Monday, October 29, 2007

Lawyers renew push for execution moratorium


BY LESLEY CLARK

The American Bar Association on Monday will call again for a nationwide moratorium on executions, finding what it says are major flaws with the death penalty systems in eight states, including Florida.

The association's Death Penalty Moratorium Implementation Project found problems in the states it studied over the past three years, including major racial disparities, inadequate defense counsel for defendants and irregular review processes, which together make the death penalty systems operate unfairly.

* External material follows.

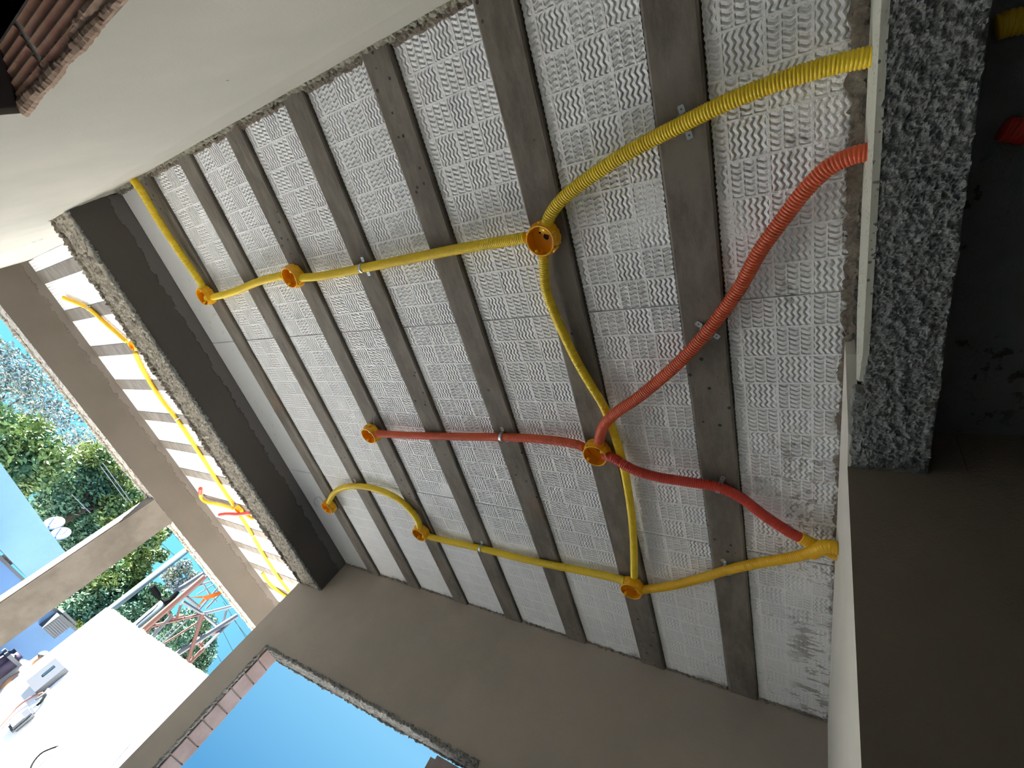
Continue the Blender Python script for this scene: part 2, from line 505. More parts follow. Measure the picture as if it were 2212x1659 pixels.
# ---- window wall
def wall_pieces(x0, x1, ys, z0, z1, holes):
    """solid wall along Y with rectangular holes [(ya, yb, za, zb)]"""
    bm = bmesh.new(); ya0, yb0 = ys
    cur = ya0
    for (a, b, c, d) in sorted(holes):
        if a > cur: box(bm, x0, x1, cur, a, z0, z1)
        if c > z0: box(bm, x0, x1, a, b, z0, c)
        if d < z1: box(bm, x0, x1, a, b, d, z1)
        cur = b
    if cur < yb0: box(bm, x0, x1, cur, yb0, z0, z1)
    return fix(bm)
WY0, WY1, WZ0, WZ1 = 1.36, 3.205, 0.95, 2.032
wf = struct(obj('wall_front', wall_pieces(XW, XW+0.135, (-0.09, 3.45), 0, H+0.12, [(WY0, WY1, WZ0, WZ1)]), M['brown']))
# opening with raw brick jamb, no frame fitted
win = bpy.data.objects.new('window_1', None); COL.objects.link(win); struct(win)
z = WZ0
i = 0
rb = random.Random(8)
while z < WZ1-0.03:
    z2 = min(z+0.100, WZ1-0.002)
    bm = bmesh.new(); box(bm, XW+0.014+rb.uniform(0, .008), XW+0.142, WY1-0.014-rb.uniform(0, .005), WY1+0.02, z+0.003, z2-0.003); fix(bm)
    bmesh.ops.bevel(bm, geom=bm.edges[:], offset=0.003, segments=1, affect='EDGES')
    obj('jamb_brick', bm, M['brick_grey'], win)
    z += 0.100
obj('mortar_edge', crust((XW+0.001, WY1-0.004, WZ0), (XW+0.001, WY1-0.004, WZ1+0.01), 0.011, 0.008, 3), M['mortar'], win)
obj('mortar_edge', crust((XW+0.142, WY1-0.003, WZ0), (XW+0.142, WY1-0.003, WZ1+0.01), 0.006, 0.004, 4), M['mortar'], win)
obj('lintel_underside', rough_rect((XW+0.0, WY0, WZ1-0.006), (0, 1, 0), (1, 0, 0), (0, 0, -1), WY1-WY0, 0.142, 0.007, 0.004, 5, 0.008, 0.02, 30), M['mortar'], win)
obj('mortar_edge', crust((XW+0.000, WY0, WZ1-0.003), (XW+0.000, WY1+0.012, WZ1+0.002), 0.009, 0.010, 6), M['mortar'], win)
obj('mortar_edge', crust((XW+0.142, WY0, WZ1-0.006), (XW+0.142, WY1, WZ1-0.003), 0.008, 0.008, 7), M['mortar'], win)
bm = boxes((XW+0.02, XW+0.21, WY0-0.02, 1.60, 1.84, 1.985), (XW+0.06, XW+0.20, 1.60, 1.655, 1.82, 1.975))
obj('jamb_brick', bm, M['brick_grey'], win)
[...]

''After carefully studying the way states across the spectrum handle executions, it has become crystal clear that the process is deeply flawed,'' said Stephen F. Hanlon, who chairs the project. ``The death penalty system is rife with irregularity -- supporting the need for a moratorium until states can ensure fairness and accuracy.''

The ABA takes no position on the death penalty itself, but it began calling for a moratorium on executions in 1997 so legal questions could be worked out.

The group's most recent review of death penalty systems in eight states -- including Florida -- was done by teams of local legal experts who used standards developed by the ABA as a means of measuring the fairness of each state's death penalty.

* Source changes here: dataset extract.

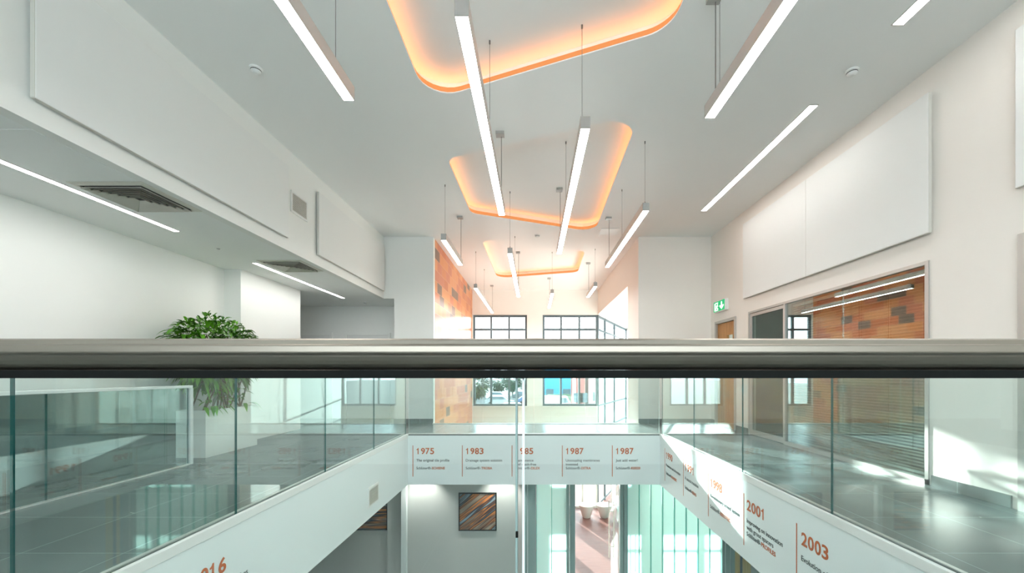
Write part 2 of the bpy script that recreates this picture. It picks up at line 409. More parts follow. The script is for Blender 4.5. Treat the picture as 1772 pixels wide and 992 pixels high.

According to the report, which is being released at a press conference Monday, each state appeared to have ``significant racial disparities in imposing the death penalty, particularly associated with the race of the victim.''

The report also charges that states often do not have policies in place to ensure that lawyers representing people with mental retardation or mental illness 'fully appreciate the significance of their clients' mental disabilities.''

The states examined include Alabama, Arizona, Florida, Georgia, Indiana, Ohio, Pennsylvania and Tennessee. The team that studied the system in Florida, as well as those in Arizona and Pennsylvania, did not call for a moratorium in those states. But the group is calling for a nationwide ban for death penalty systems to be reviewed.

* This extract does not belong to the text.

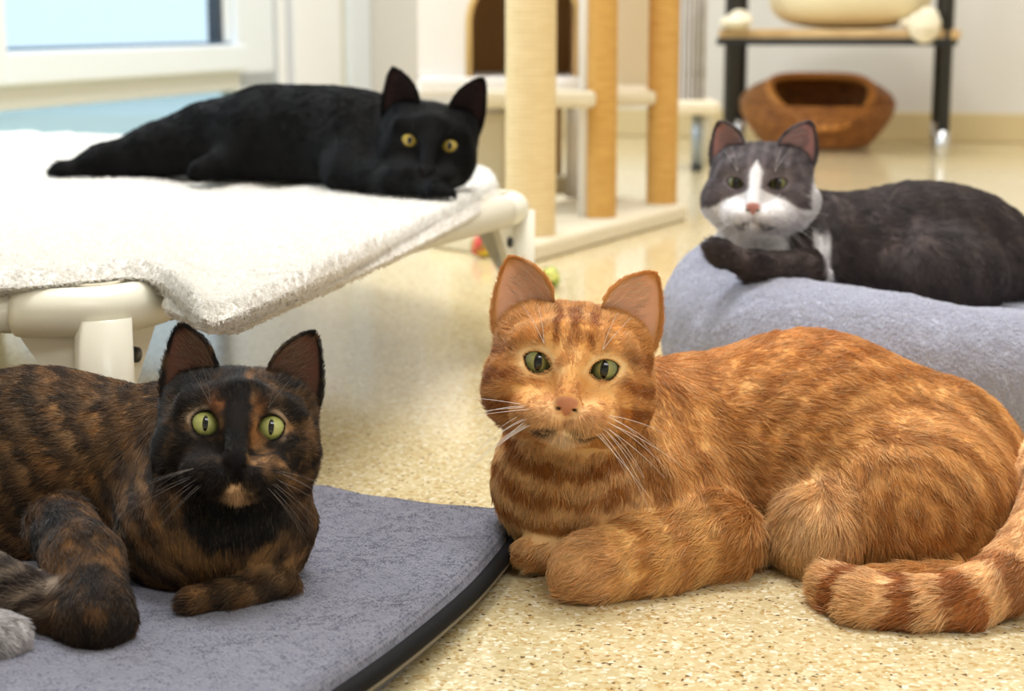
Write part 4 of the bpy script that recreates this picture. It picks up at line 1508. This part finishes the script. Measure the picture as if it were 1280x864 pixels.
# ------------------------------------------------------------------ cat tree
def tree():
    R = root('cat_tree', (0.1, 2.9, 0), 'beige cat tree with sisal posts standing behind the raised bed', 'cat tree')
    plush = mat('beige_plush', lin(222, 208, 178), 0.95, sheen=0.3, bump=(160, 0.5, 0.006))
    white = mat('white_plush', lin(238, 232, 226), 0.95, sheen=0.3, bump=(160, 0.5, 0.006))
    b = [Z(668, 329)[:2], Z(860, 275)[:2], None, Z(535, 309)[:2]]
    b[2] = b[1] + b[3] - b[0]
    prism('base_board', b, 0.0, 0.028, plush, R, 0.006)
    sis1 = mat('pale_sisal_rope', lin(226, 200, 150), 0.9)
    sis2 = mat('golden_sisal_rope', lin(208, 160, 84), 0.9)
    noise_color(sis1, lin(218, 192, 142), lin(230, 206, 160), 30, stretch=(1, 1, 12))
    noise_color(sis2, lin(196, 148, 74), lin(212, 166, 92), 30, stretch=(1, 1, 12))
    def post(u, Y, r, m, z0=0.028, z1=0.9, pitch=0.0062):
        c = P(u, 300, Y)[:2]
        c = np.array([(u - 640) / F_PX * Y / _c * 1.0, Y])
        # wound rope: a ribbed sleeve, each turn a raised ring
        nz = int((z1 - z0) / pitch) * 4
        V, F = [], []
        seg = 36
        for i in range(nz + 1):
            z = z0 + (z1 - z0) * i / nz
            rr = r + 0.0010 * abs(math.sin(math.pi * i / 4))
            for k in range(seg):
                a = 2 * math.pi * k / seg
                V.append((c[0] + rr * math.cos(a), c[1] + rr * math.sin(a), z))
        for i in range(nz):
            for k in range(seg):
                k2 = (k + 1) % seg
                F.append((i * seg + k, i * seg + k2, (i + 1) * seg + k2, (i + 1) * seg + k))
        mesh_obj('sisal_post', V, np.array(F), m, R)
        return c
    c1 = post(663, 2.68, 0.0375, sis1)
    c2 = post(747, 2.93, 0.0285, sis2)
    c3 = post(824, 3.15, 0.0268, sis2)
    tube('white_cord_sleeve', [(c2[0] - 0.027, c2[1] - 0.014, 0.028), (c2[0] - 0.027, c2[1] - 0.014, 0.9)], 0.0085, white, R, 14)
    # white cloth strip on post two
    ln = np.array([c2[0] - 0.030, c2[1] - 0.006])
    # platforms at the middle height
    zp = P(700, 132, 2.95)[2]
    zt = P(700, 112, 2.95)[2]
    d = unit(c3 - c1); nrm2 = np.array([-d[1], d[0]])
    pp = lambda u, Y: np.array([(u - 640) / F_PX * Y / _c, Y])
    prism('platform', [pp(598, 2.86), pp(742, 2.86), pp(742, 3.20), pp(598, 3.20)], zp, zt, plush, R, 0.008)
    prism('platform', [pp(742, 3.05), pp(816, 3.12), pp(800, 3.5), pp(745, 3.5)], zp - 0.008, P(780, 114, 3.1)[2], plush, R, 0.008)
    # condo with an arched doorway
    Yc = 3.02
    x0, x1 = pp(526, Yc)[0], pp(728, Yc)[0]
    z0, z1 = P(600, 112, Yc)[2], P(600, -90, Yc)[2]
    ax0, ax1 = pp(588, Yc)[0], pp(722, Yc)[0]
    zb = P(600, 96, Yc)[2]; zs_ = P(600, 28, Yc)[2]; cx = (ax0 + ax1) / 2; ra = (ax1 - ax0) / 2
    arch = [(ax0, zb), (ax0, zs_)] + [(cx - ra * math.cos(t), zs_ + ra * 0.95 * math.sin(t)) for t in np.linspace(0.12, math.pi - 0.12, 16)] + [(ax1, zs_), (ax1, zb)]
    outer = []
    n = len(arch)
    # matching outer ring, so the wall is a strip of quads round the opening
    for i, (x, z) in enumerate(arch):
        if i == 0: outer.append((x0, zb))
        elif i == n - 1: outer.append((x1, zb))
        else:
            t = i / (n - 1)
            if t < 0.25: outer.append((x0, zb + (z1 - zb) * t / 0.25))
            elif t > 0.75: outer.append((x1, zb + (z1 - zb) * (1 - t) / 0.25))
            else: outer.append((x0 + (x1 - x0) * (t - 0.25) / 0.5, z1))
    Vv, Ff = [], []
    for yy in (Yc, Yc + 0.018):
        for x, z in arch: Vv.append((x, yy, z))
        for x, z in outer: Vv.append((x, yy, z))
    for i in range(n - 1):
        Ff.append((i, n + i, n + i + 1, i + 1))
        Ff.append((2 * n + i, 2 * n + i + 1, 3 * n + i + 1, 3 * n + i))
        Ff.append((i, i + 1, 2 * n + i + 1, 2 * n + i))
    K = mesh_obj('condo_front', Vv, Ff, white, R, smooth=False)
    tube('arch_trim', [(x, Yc - 0.004, z) for x, z in arch], 0.006, mat('tan_trim', lin(206, 172, 112), 0.9), K, 8)
    inner_m = mat('brown_lining', lin(214, 172, 118), 0.95)
    V, F = box_v((x0, Yc + 0.018, z0), (x0 + 0.018, Yc + 0.34, z1)); mesh_obj('condo_wall', V, F, inner_m, R, False)
    V, F = box_v((x1 - 0.018, Yc + 0.018, z0), (x1, Yc + 0.34, z1)); mesh_obj('condo_wall', V, F, inner_m, R, False)
    V, F = box_v((x0, Yc + 0.34, z0), (x1, Yc + 0.358, z1)); mesh_obj('condo_wall', V, F, inner_m, R, False)
    V, F = box_v((x0, Yc, z1), (x1, Yc + 0.358, z1 + 0.02)); bevel(mesh_obj('condo_roof', V, F, white, R, False), 0.006)
    V, F = box_v((x0, Yc - 0.03, z0 - 0.01), (x1, Yc + 0.358, zb)); bevel(mesh_obj('condo_floor', V, F, white, R, False), 0.008)
    # low tunnel below the platform, left of the front post
    Yt = 3.12
    V, F = box_v((pp(560, Yt)[0], Yt, 0.028), (pp(641, Yt)[0], Yt + 0.22, P(600, 140, Yt)[2])); bevel(mesh_obj('lower_box', V, F, plush, R, False), 0.02)
    # further legs and base behind
    for u, Y, r, mm in ((715, 3.25, 0.014, white), (738, 3.30, 0.009, white), (694, 3.35, 0.012, mat('brown_post', lin(170, 140, 104), 0.9))):
        c = pp(u, Y)
        tube('post', [(c[0], Y, 0.028), (c[0], Y, zp)], r, mm, R, 18)
    V, F = box_v((pp(640, 3.3)[0], 3.3, 0.028), (pp(735, 3.3)[0], 3.42, 0.062)); bevel(mesh_obj('step', V, F, plush, R, False), 0.006)
    # hanging plush curtain between the right-hand posts
    V, F = box_v((pp(768, 3.4)[0], 3.4, P(790, 118, 3.4)[2]), (pp(820, 3.4)[0], 3.43, 0.95)); bevel(mesh_obj('back_panel', V, F, plush, R, False), 0.008)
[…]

The report claims Florida falls short in several areas, including failing to ensure that the rights of mentally ill persons are protected during police interrogations.

Florida stopped executions last year after a condemned inmate, Angel Diaz, took 34 minutes to die -- twice the usual time -- when executioners missed a vein.

Gov. Charlie Crist lifted the ban last August after the state changed its execution procedures, including requiring additional training. Mark Dean Schwab, 38, is scheduled to die Nov. 15 for the rape and murder of an 11-year-old.

Schwab and convicted murderer Ian Deco Lightbourne, though, are appealing, arguing that the state's new procedures do not fix the problems revealed by Diaz's execution.